GDM528 (original poster)

#6: Post by GDM528 (original poster) »

Giampiero wrote:Having a 3D printer and especially having the knowledge to use it, it open an infinite possibility to mods this grinder, i always made some mods "prototype" recycling every thing was available in home, for such purpose.
At the beginning of the monstrous thread of the DF64, i posted often some photos, i did found out my own primitive version of a "reducer", but now i'm using my own version of a so called anti popcorning. :lol:
I remember that post! It was you and many other posters on that massive DF64 thread that convinced me that the DF64 is well suited to aftermarket hacking that can turn it into a pretty decent grinder.

However, I don't get why anti-popcorning is so popular. The lid on the bellows is 100% effective, and I replaced mine with a clear acrylic cover so I can watch the show. Are there advantages to grinding with the cover off?

GDM528 (original poster)

#7: Post by GDM528 (original poster) »

I've been using the bean flow restrictor for about a week now, and I've had to make further adjustments to the grind settings to get my espresso shots back on track. I was getting consistent channeling effects until I moved to a finer grind setting - kinda opposite from typical guidance.

I theorize that a lightly loaded burr might produce a more uniform grind, as there's less crowding and compaction.

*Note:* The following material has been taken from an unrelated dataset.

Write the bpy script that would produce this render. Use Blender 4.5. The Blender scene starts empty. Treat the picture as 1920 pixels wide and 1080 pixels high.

But is a more uniform grind more prone to channeling, because there are fewer fines to fill gaps and bind the larger particles?

iyayy

#8: Post by iyayy »

this was mention by james while awhile ago.
fyr from min 2.20 http://www.youtube.com/watch?v=6IjFfl-8Gu8

him and feeding grounds aside, i do slow feed my df64, and i have both less retention and more even grounds, consistently. its very visible when doing brew due to less fines and less boulders; and less channeling chance when pulling espresso. naked bottom, 9bar, vst15.

thats why i suggested the rate of control. this also may help the choking issue you mentioned at the df64chute thread.